I was listening to a mother whose child has a history of angry outbursts. This has caused stress on the family, and she and her husband were reaching the end of their rope. But a few weeks ago they decided to take their son off of gluten. Although they are not certain that this solved the problem, clearly his behavior has improved. Maybe he is
being good merely because being gluten free is so trendy, and the food often more expensive. But I doubt it. When I saw him she enjoyed telling me in his earshot what a great job he had done that day. He smiled. Surely the emotional outbursts had taken a toll on him as well, and the absence of them was a relief.
Last weekend Benjamin was invited to a dance for students in Life Skills. This was an effort to help kids on the spectrum with social nuances and developing
friendships. His teacher encouraged everyone to go. He seemed excited. But Saturday morning he started coming apart at the seams over the macaroni shelf tipping over. He slammed boxes and yelled, told me to SHUT UP as well as other unpleasant remarks I will not bore you with, and could not be calmed down even when the shelf was fixed. I pondered.
I was helping a friend with a quilt so I asked Zack if he would talk, or rather listen, to
Ben.
"Find out if he is worried about this dance."

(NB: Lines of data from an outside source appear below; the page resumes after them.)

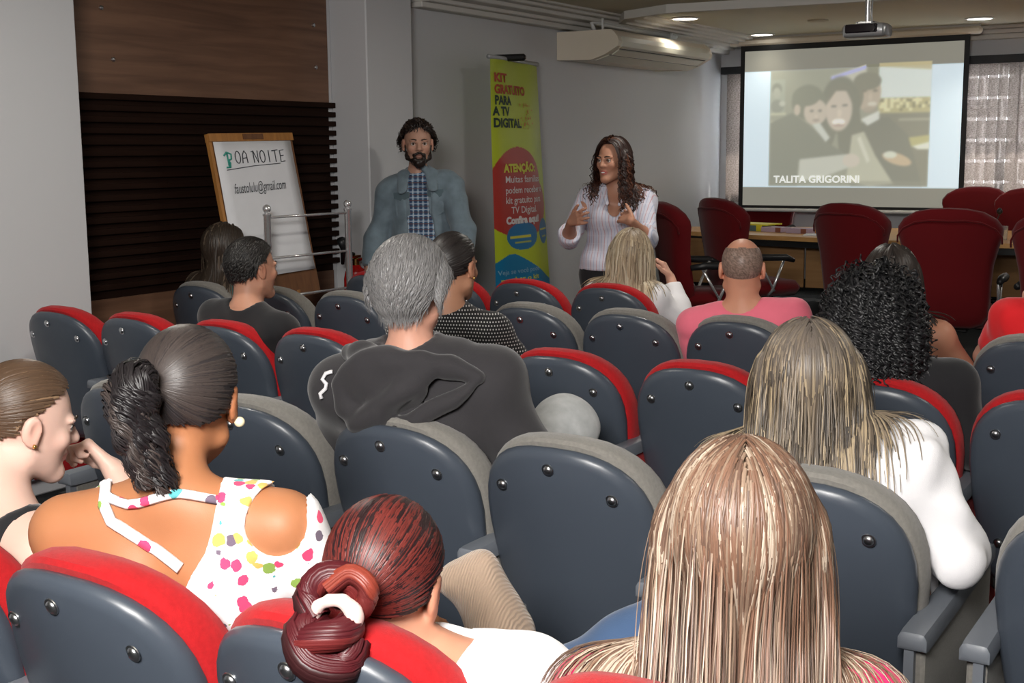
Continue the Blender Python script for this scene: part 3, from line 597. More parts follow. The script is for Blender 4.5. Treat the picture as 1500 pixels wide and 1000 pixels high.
MB().tube([EP(0.5, 0.2, -0.03), Vector((-5.27, 5.42, 0.0))], 0.018, 6).build('leg', M['easeldark'], es)
def strokes(lines, u0, v0, su, sv, r, m, name):
    mb = MB()
    for ln in lines: mb.tube([EP(u0 + x * su, v0 + y * sv, 0.013) for x, y in ln], r, 5)
    return mb.build(name, m, pp, True)
L_ = {'O': [[(.5 + .45 * math.sin(a), .5 - .5 * math.cos(a)) for a in [2 * PI * k / 12 for k in range(13)]]], 'A': [[(0, 1), (.15, .3), (.5, 0), (.85, .25), (.9, 1)], [(.05, .62), (.9, .55)]], 'N': [[(-.25, .1), (.1, .0), (.12, 1)], [(.12, 0), (.85, 1), (.9, 0)]],
      'I': [[(.5, 0), (.45, 1)]], 'T': [[(-.1, .06), (1.0, -.02)], [(.45, 0), (.42, 1)]], 'E': [[(.9, 0), (.15, .05), (.1, 1), (.9, .95)], [(.12, .5), (.75, .46)]],
      'B': [[(.3, 0), (.32, 1.1)], [(-.1, .2), (.25, -.05), (.75, .1), (.7, .45), (.3, .6)], [(.3, .6), (.5, .75), (.45, 1.1), (.0, 1.1)]]}
def word(s, u, v, w, h, gap, m, nm, r=0.0028):
    ln = []
    for ch in s:
        if ch != ' ': ln += [[(u + x * w, v + y * h) for x, y in st] for st in L_[ch]]; u += gap
        else: u += gap * 0.6
    return strokes(ln, 0, 0, 1, 1, r, m, nm)
word('B', 0.13, 0.115, 0.10, 0.085, 0.1, M['inkgreen'], 'green_letter', 0.005)
word('OA NOITE', 0.245, 0.105, 0.066, 0.08, 0.082, M['ink'], 'handwriting'); strokes([[(0.13, 0.225), (0.45, 0.205), (0.78, 0.195)]], 0, 0, 1, 1, 0.0022, M['ink'], 'underline')
hm = text_mesh('faustolulu@gmail.com', 0.062, shear=0.25); hx = max(v.co.x for v in hm.vertices)
for v in hm.vertices: v.co = EP(0.165 + 0.63 * v.co.x / hx, 0.38 - v.co.y * 1.5 - 0.02 * v.co.x, 0.014)
add('email_line', hm, M['ink'], pp)
# ------------------------------------------------------------------ chrome rail
rl = thing('guard_rail', 'chrome guard rail with two ball-topped posts in front of the easel', 'railing', (-4.8, 5.53, 0))
for y in (-0.345, 0.35):
    p = MB().lathe([(0.06, 0), (0.06, 0.012), (0.02, 0.016), (0.02, 1.26), (0.024, 1.265), (0.024, 1.275), (0.012, 1.28)], (0, y, 0), 18).build('post', M['chrome'], rl, 'auto')
    MB().lathe([(0.004, 0)] + [(0.024 * math.sin(a), 0.024 - 0.024 * math.cos(a)) for a in [PI * k / 8 for k in range(1, 8)]] + [(0.004, 0.048)], (0, y, 1.278), 16).build('ball_finial', M['chrome'], p, True)
for z in (1.255, 1.03, 0.81, 0.58): MB().tube([(0.0, -0.345, z), (0.0, 0.35, z - 0.005)], 0.0075, 10).build('rail', M['chrome'], rl, True)
# ------------------------------------------------------------------ fire extinguisher on the column side
M['extred'] = mat('extinguisher_red', (0.55, 0.012, 0.012), 0.25, 0.5)
fe = thing('fire_extinguisher', 'red fire extinguisher with black hose hanging on the column', 'fire extinguisher', (-5.12, 6.34, 0.44))
MB().lathe([(0.07, 0), (0.08, 0.015), (0.08, 0.36), (0.07, 0.41), (0.035, 0.435), (0.025, 0.45)], (0, 0, 0), 22).build('cylinder', M['extred'], fe, 'auto')
MB().lathe([(0.022, 0.45), (0.022, 0.49), (0.01, 0.50)], (0, 0, 0), 14).box((0.0, -0.02, 0.505), (0.03, 0.11, 0.016)).build('valve', M['gold'], fe, 'auto')
MB().tube([(0, -0.02, 0.52), (0.0, -0.11, 0.545)], [0.013, 0.009], 8).build('handle', M['black'], fe, True)
MB().tube([(0, 0.03, 0.48), (0.10, -0.02, 0.50), (0.13, -0.07, 0.30), (0.12, -0.05, 0.10)], 0.012, 10).build('hose', M['extred'], fe, True)
MB().tube([(-0.06, -0.06, 0.46), (-0.02, -0.10, 0.56), (0.0, -0.14, 0.62)], [0.012, 0.018, 0.03], 10).build('horn', M['black'], fe, True)
MB().box((0, 0.06, 0.3), (0.06, 0.05, 0.05)).build('wall_bracket', M['blackmetal'], fe)
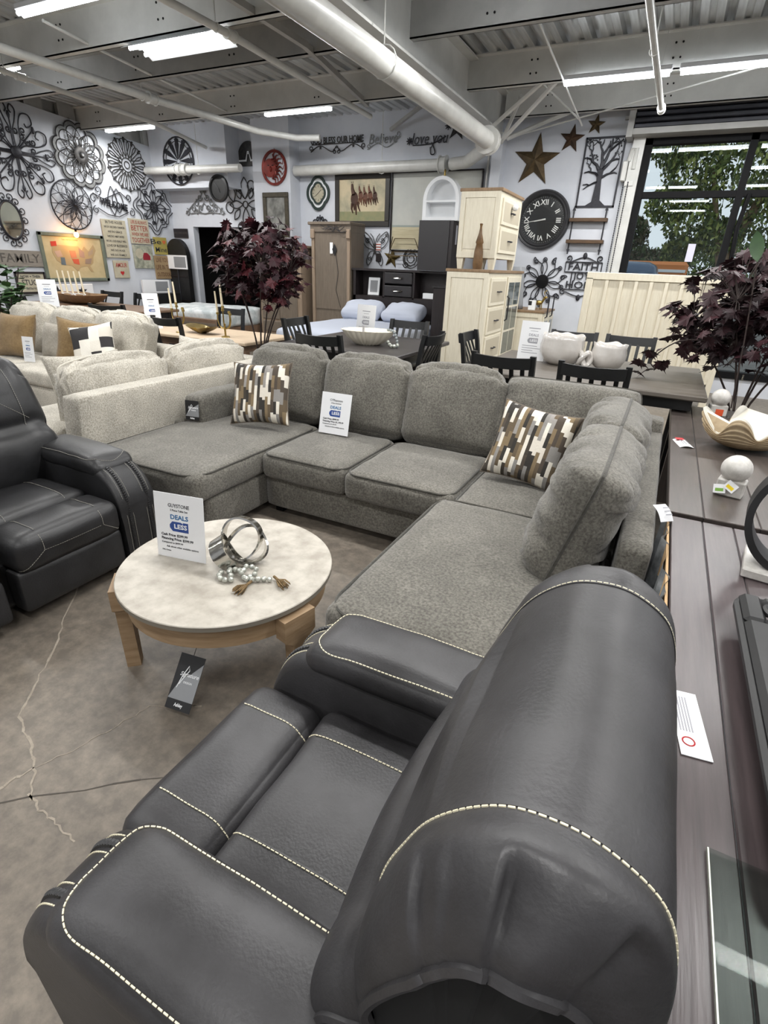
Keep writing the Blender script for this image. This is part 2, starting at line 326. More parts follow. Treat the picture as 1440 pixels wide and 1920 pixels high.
# fluorescent lamps
lampid = [0]
def lamp(x, y, z=3.72, label=None, L=1.22, group='strip lights out over the showroom', hood=False):
    t = T('strip_light', label or 'strip light over the showroom aisles outside the picture', 'light', (x, y, z), group=group if not label else None)
    g = G(); g.bx(-L / 2, L / 2, -.045, .045, .0, .05, .008); g.obj('housing', m_white, t, False)
    if hood:
        g = G(); g.add([(sx * L / 2, sy * .21, -.045) for sx in (-1, 1) for sy in (-1, 1)] + [(sx * L / 2, sy * .05, .04) for sx in (-1, 1) for sy in (-1, 1)], [(0, 4, 6, 2), (1, 3, 7, 5)]); g.obj('reflector', m_white, t, False)
    for sy in ((-.1, .1) if hood else (-.025, .025)):
        G().tube([(-L / 2 + .02, sy, -.02), (L / 2 - .02, sy, -.02)], .019, 8).obj('tube', m_tube, t)
    for sx in (-.4, .4): 
        G().tube([(sx * L, 0, .05), (sx * L, 0, 4.03 - z)], .004, 4).obj('hanger', m_steel, t)
    l = bpy.data.lights.new('strip', 'AREA'); l.shape = 'RECTANGLE'; l.size = L * .96; l.size_y = .12; l.energy = LAMP_W; l.color = (1.0, .985, .96)
    o = bpy.data.objects.new('light', l); COL.objects.link(o); o.parent = t; o.location = (0, 0, -.045)
    return t
lamp(-5.12, 5.2, 3.66, 'large hooded strip light below the front purlin', hood=True)
lamp(-5.65, 8.05, 3.72, 'strip light before the wall words at the back')
lamp(-9.35, 8.1, 3.72, 'strip light in the far left corner above the wall discs')
lamp(-5.5, 4.2, 3.7, 'strip light cut by the top left corner of the picture')
lamp(-1.1, 7.75, 3.66, 'strip light nearest the girder in the row before the shutter', L=1.15); lamp(.12, 7.75, 3.66, 'middle strip light in the row before the shutter', L=1.15); lamp(1.34, 7.75, 3.66, 'strip light at the right end of the row before the shutter', L=1.15)
for x, y in ((-2.2, 2.6), (-.6, 2.6), (1.6, 2.6), (4, 2.6), (-5, 2.2), (-8.2, 2.2), (-8.4, 5.2), (-1.6, 5.2), (1.4, 5.2), (4, 5.2), (4, 7.75), (-3.2, -.4), (-.2, -.4), (2.8, -.4), (-6.5, -.4), (-3.2, -3.2), (-.2, -3.2), (2.8, -3.2), (-6.5, -3.2)): lamp(x, y)
# window wall: black shop window with roller shutter above
w1 = struct(G().bx(WX0, WX0 + .1, YB - .03, YB + .12, WZ0, WZ1).obj('window_1', m_black, smooth=False))
def wp(n, *a): return G().bx(*a).obj(n, m_black, w1, False)
wp('frame', WX0, WX1, YB - .03, YB + .12, WZ1 - .08, WZ1); wp('frame', WX0, WX1, YB - .03, YB + .12, WZ0, WZ0 + .1); wp('frame', WX1 - .1, WX1, YB - .03, YB + .12, WZ0, WZ1)
wp('transom', WX0, WX1, YB - .02, YB + .1, 2.69, 2.77); mx = (.5, 1.75, 2.95)
for x in mx: wp('mullion', x, x + .09, YB - .03, YB + .1, WZ0, WZ1)
m_glass = glassmat('window_glass', 'f4f8f8', .03)
ed = (WX0 + .1,) + mx + (WX1 - .1,)
for i in range(4):
    for z0, z1 in ((WZ0 + .1, 2.69), (2.77, WZ1 - .08)): G().bx(ed[i] + (.09 if i else 0), ed[i + 1], YB + .04, YB + .05, z0, z1).obj('pane', m_glass, w1, False)
G().tube([(.66, YB - .08, 1.9), (.62, YB - .1, 2.3), (.66, YB - .05, 2.72)], .03, 8).obj('door_closer', m_black, w1)
struct(G().bx(WX0 - .16, WX0, YB - .1, YB + .02, 0, 3.55).obj('trim_4', m_pipe, smooth=False))
rs = T('roller_shutter', 'dark ribbed roller shutter rolled up above the shop window', 'shutter', (1.6, YB - .3, 3.5))
m_shut = mat('shutter_steel', '2c2c33', .4, .3, col2='222228', scale=6)
for i in range(7):
    z = 3.50 + i * .068; G().bx(-.98, 4.2, YB - .32 - .01 * (i % 2), YB - .0, z, z + .06, .012).obj('slat', m_shut, rs, False, world=True)
G().bx(-1.0, 4.2, YB - .34, YB, 3.43, 3.50).obj('bottom_rail', m_steeldk, rs, False, world=True)
g = G(); g.bx(-1.06, -.98, YB - .36, YB, 3.4, 4.0); g.bx(-1.14, -1.0, YB - .1, YB - .04, 3.66, 3.7); g.obj('end_bracket', m_steeldk, rs, False, world=True)
g = G(); g.tube([(-.98, YB - .1, 3.15), (-.96, YB - .1, 3.3), (-.9, YB - .1, 3.3), (-.9, YB - .1, 3.05)], .03, 8); g.bx(-1.05, -.98, YB - .16, YB, 2.9, 3.15, .01); g.bx(-.98, -.86, YB - .12, YB, 2.84, 2.9); g.obj('chain_hoist', m_steel, rs, world=True)
for x in (-.99, -.93):
    g = G()
    for i in range(70): g.ball((x, YB - .13, 2.88 - i * .03), .012, 5, 4, (.7, .7, 1.3))
    g.obj('chain', m_iron, rs, world=True)['kind'] = 'stuff'
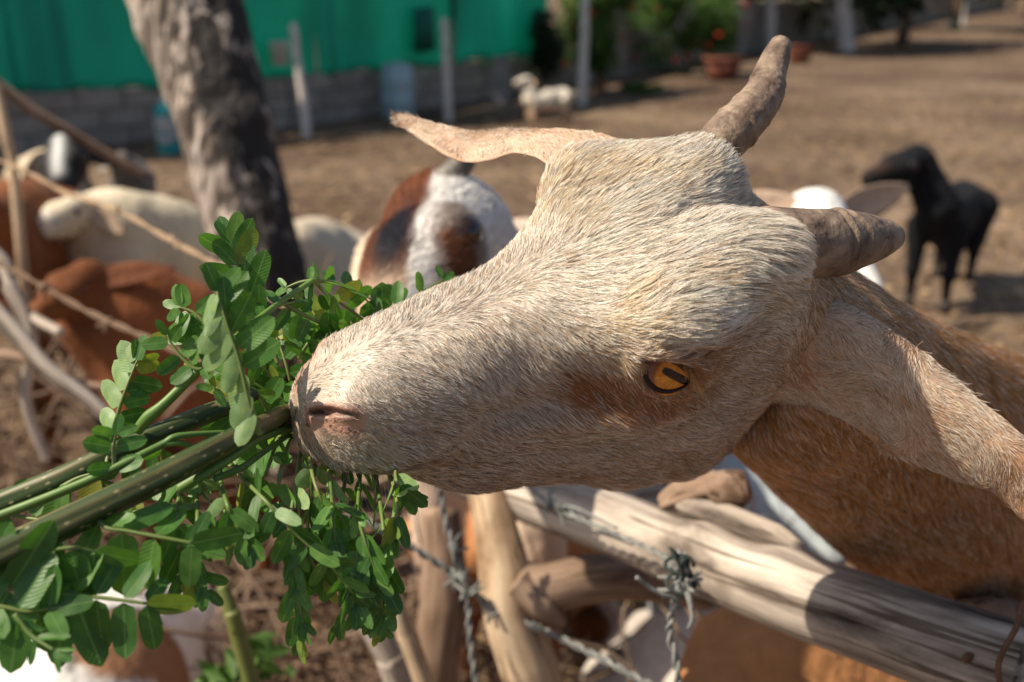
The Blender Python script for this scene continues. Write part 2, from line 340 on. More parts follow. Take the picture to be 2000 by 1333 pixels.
# ================================================================== drum, bucket, pots
def lathe(prof, n=28, c=(0, 0, 0)):
    V = []; F = []; m_ = len(prof)
    for (r, z) in prof:
        for k in range(n): V.append((c[0]+r*math.cos(2*math.pi*k/n), c[1]+r*math.sin(2*math.pi*k/n), c[2]+z))
    for i in range(m_-1):
        for k in range(n): F.append((i*n+k, i*n+(k+1) % n, (i+1)*n+(k+1) % n, (i+1)*n+k))
    return V, F
M_blue = noisy('blue_drum', [(.3, (.24, .36, .42)), (.5, (.34, .50, .56)), (.7, (.46, .60, .66))], scale=5, rough=.55, stretch=(1, 1, .3), bump=.2)
g = G(778, 232); t = thing('drum', g, 'faded blue-grey upright plastic drum standing before the block wall', 'drum')
V, F = lathe([(0, 0), (.155, 0), (.165, .02), (.166, .16), (.172, .175), (.172, .19), (.166, .205), (.166, .34), (.172, .355), (.172, .37), (.166, .385), (.164, .49), (.150, .52), (0, .525)], c=g); mesh('body', V, F, M_blue, t)
V, F = lathe([(.120, .523), (.124, .545), (.110, .548), (.108, .53)], c=g); mesh('rim', V, F, M_blue, t)
for s in (-1, 1):
    V, F = lathe([(0, .525), (.022, .525), (.022, .545), (0, .547)], n=12, c=g+[s*.06, 0, 0]); mesh('bung', V, F, M_darkpost, t)
M_teal = noisy('teal_plastic', [(.4, (.02, .30, .32)), (.6, (.03, .40, .42))], scale=4, rough=.4, bump=0)
M_tlab = noisy('teal_label', [(.42, (.05, .33, .42)), (.55, (.55, .45, .42)), (.7, (.1, .45, .5))], scale=14, rough=.5, bump=0)
g = G(333, 304); t = thing('jerrycan', g, 'tall teal plastic container by the wall just left of the tree trunk', 'container')
V, F = lathe([(0, 0), (.085, 0), (.092, .012), (.092, .34), (.086, .37), (.05, .40), (.035, .405), (.035, .43), (0, .432)], c=g); mesh('body', V, F, M_teal, t)
V, F = lathe([(.0925, .10), (.0945, .11), (.0945, .30), (.0925, .31)], c=g); mesh('label', V, F, M_tlab, t)
V, F = lathe([(.038, .41), (.040, .415), (.040, .445), (0, .447)], n=16, c=g); mesh('lid', V, F, M_blue, t)
M_terra = noisy('terracotta', [(.3, (.11, .035, .022)), (.7, (.20, .07, .045))], scale=8, rough=.8)
for (px, py, r, lab) in ((1410, 160, .26, 'wide terracotta pot on the ground at the right foot of the bush'), (1560, 124, .23, 'terracotta pot right of the far horn tip beside the wall')):
    g = G(px, py); t = thing('flower_pot', g, lab, 'pot', 'terracotta pots by the wall')
    V, F = lathe([(0, 0), (r*.7, 0), (r, r*1.25), (r*.9, r*1.25), (r*.85, r*1.1), (0, r*1.1)], c=g); mesh('body', V, F, M_terra, t)
    V, F = lathe([(r*1.0, r*1.1), (r*1.1, r*1.12), (r*1.1, r*1.32), (r*.94, r*1.32)], c=g); mesh('rim', V, F, M_terra, t)
M_white = noisy('white_paint', [(.4, (.5, .5, .46)), (.6, (.66, .66, .62))], scale=6, bump=0)
g = G(552, 262); V, F = lathe([(0, .0), (.07, .0), (.085, .18), (.09, .19), (.09, .20), (.0, .20)], c=g+[0, .12, .60]); o = mesh('bucket', V, F, M_white, base=g+[0, .12, .60]); tag(o, 'small whitish bucket standing on the block wall right of the tree', 'bucket')
g = G(1862, 62); V, F = sphere_vf(g+[0, 0, .16], .2, 14, 8, (1.1, .8, .85)); tag(mesh('rock', V+.04*np.stack([vnoise(V, 5, k) for k in range(3)], -1), F, M_darkpost, base=g), 'dark rock lying on the dirt near the far wall', 'rock')
# ================================================================== bushes
def leafcloud(c, R_, n, size, seed, flat=1.0, clumps=9):
    r = np.random.default_rng(seed); cl = r.normal(0, 1, (clumps, 3)); cl = nrm(cl)*r.random((clumps, 1))**.4*np.array(R_)*.75; sz = r.uniform(.25, .5, clumps)
    k = r.integers(clumps, size=n); p = cl[k]+nrm(r.normal(0, 1, (n, 3)))*(r.random((n, 1))**.5)*sz[k][:, None]*np.array(R_)
    p = p+np.array(c); p = p[p[:, 2] > .02]; n = len(p); u = nrm(r.normal(0, 1, (n, 3))); w = nrm(np.cross(u, r.normal(0, 1, (n, 3)))); s = size*r.uniform(.6, 1.3, (n, 1)); h = nrm(np.cross(u, w))*s*.12
    V = np.stack([p-u*s, p-w*s*.42+h, p+u*s, p+w*s*.42+h], 1).reshape(-1, 3); F = np.arange(4*n).reshape(n, 4)
    return V, F
def leafmat(name, c0, c1, tr=.4, sc=3):
    m, nt, b, N, L = mat(name); tc = N.new('ShaderNodeTexCoord'); n = N.new('ShaderNodeTexNoise'); n.inputs['Scale'].default_value = sc; n.inputs['Detail'].default_value = 4; L.new(tc.outputs['Object'], n.inputs['Vector'])
    r = ramp(N, [(.35, c0), (.65, c1)]); L.new(n.outputs[0], r.inputs[0]); L.new(r.outputs[0], b.inputs['Base Color']); b.inputs['Roughness'].default_value = .5
    t = N.new('ShaderNodeBsdfTranslucent'); L.new(r.outputs[0], t.inputs[0]); mx = N.new('ShaderNodeMixShader'); mx.inputs[0].default_value = tr; L.new(b.outputs[0], mx.inputs[1]); L.new(t.outputs[0], mx.inputs[2]); L.new(mx.outputs[0], N['Material Output'].inputs['Surface']); return m
M_bush = leafmat('bush_leaf', (.05, .12, .02), (.14, .26, .05)); M_dkbush = leafmat('dark_leaf', (.012, .025, .010), (.035, .06, .02), .2); M_twig = noisy('twig', [(.3, (.07, .045, .03)), (.7, (.20, .14, .09))], scale=20)
M_red = noisy('red_petal', [(.4, (.45, .02, .015)), (.6, (.6, .06, .03))], scale=10, bump=0)
def bush(px, py, H_, W_, n, seed, lab, cat='bush', red=0, m_=None, size=.05):
    g = G(px, py); t = thing('bush', g, lab, cat, 'bushes in front of the far wall'); r = np.random.default_rng(seed)
    c = g+np.array([0, 0, H_*.55]); V, F = leafcloud(c, (W_/2, W_/2.4, H_*.52), n, size, seed, clumps=14); o = mesh('foliage', V, F, m_ or M_bush, t, smooth=False); o['kind'] = 'stuff'
    for k in range(6):
        e = c+nrm(r.normal(0, 1, 3))*np.array([W_*.3, W_*.25, H_*.35]); V, F = tube([g+[r.normal(0, .04), 0, -.03], (g+e)/2+r.normal(0, .05, 3), e], [.018, .013, .006], n=6, seg=8); mesh('stem', V, F, M_twig, t)
    for k in range(red):
        p = c+nrm(r.normal(0, 1, 3))*np.array([W_*.5, W_*.42, H_*.5])*r.uniform(.8, 1.02)
        if p[2] < .1: continue
        V, F = leafcloud(p, (.04, .04, .04), 14, .03, seed+k, clumps=2); mesh('flower', V, F, M_red, t, smooth=False)
bush(1170, 178, 1.35, 1.25, 5200, 31, 'green bush dotted with red flowers behind the sheep and pale post', red=16)
bush(1330, 150, 1.5, 1.9, 6500, 32, 'broad bright green bush with red flowers left of the terracotta pots', red=14)
bush(1055, 186, 1.0, .8, 1800, 33, 'small dark green bush at the right end of the green net', m_=M_dkbush)
g = G(1250, 182); V, F = leafcloud(g+[0, 0, .05], (.30, .2, .09), 700, .05, 35); o = mesh('weed', V, F, M_bush, base=g, smooth=False); tag(o, 'low patch of green weeds on the dirt below the bushes', 'weeds', kind='stuff')
# dense dark trees and roofs beyond the wall close the view
V = []; r_ = np.random.default_rng(17); 
for k, (x, y, h, w_) in enumerate([(-11, 12, 4, 6), (-6, 15, 4.5, 6), (-1, 19, 4.6, 6), (4, 22, 5, 7), (9, 24, 5, 7), (14, 33, 6, 9), (22, 45, 7, 12), (34, 62, 9, 18), (52, 80, 11, 22), (-16, 6, 4, 6), (75, 70, 10, 26)]):
    t = thing('tree', (x, y, 0), 'dark leafy tree standing beyond the back wall of the yard', 'tree', 'trees beyond the wall')
    Vt, Ft = leafcloud((x, y, h*.52), (w_*.55, w_*.4, h*.5), 2600, .16+.003*y, 50+k, clumps=16); o = mesh('crown', Vt, Ft, M_dkbush, t, smooth=False); o['kind'] = 'stuff'
    Vt, Ft = tube([(x, y, -.1), (x+.1, y, h*.3), (x, y, h*.7)], [.16, .13, .06], n=8, seg=10); mesh('trunk', Vt, Ft, M_twig, t)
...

It took awhile for him to be able to articulate it, but Benjamin was anxious and felt cornered.
"Ben, you do not have to go to the dance. Do you want to stay home?"
"Yes." He said it quietly. I think he expected to be in trouble. Poor guy. I doubt he understood himself why he was acting out. The feelings swimming around inside were
confusing, and splurted out sideways. He could not sort them enough to explain them to himself, much less to me.
It is ridiculously easy to be defensive when people get angry. They are after all directing their negative energy at the nearest target which coincidentally may be us. But sometimes it is not about us at all. Maybe they are scared, or suffering physically. Rather than being able to untangle those responses, they lash out. If we could see the rope burns on
their arms, or the snake teeth marks on their ankles, we would not hesitate to offer compassion. But when the pain comes from a less obvious source, we are stingier with sympathy.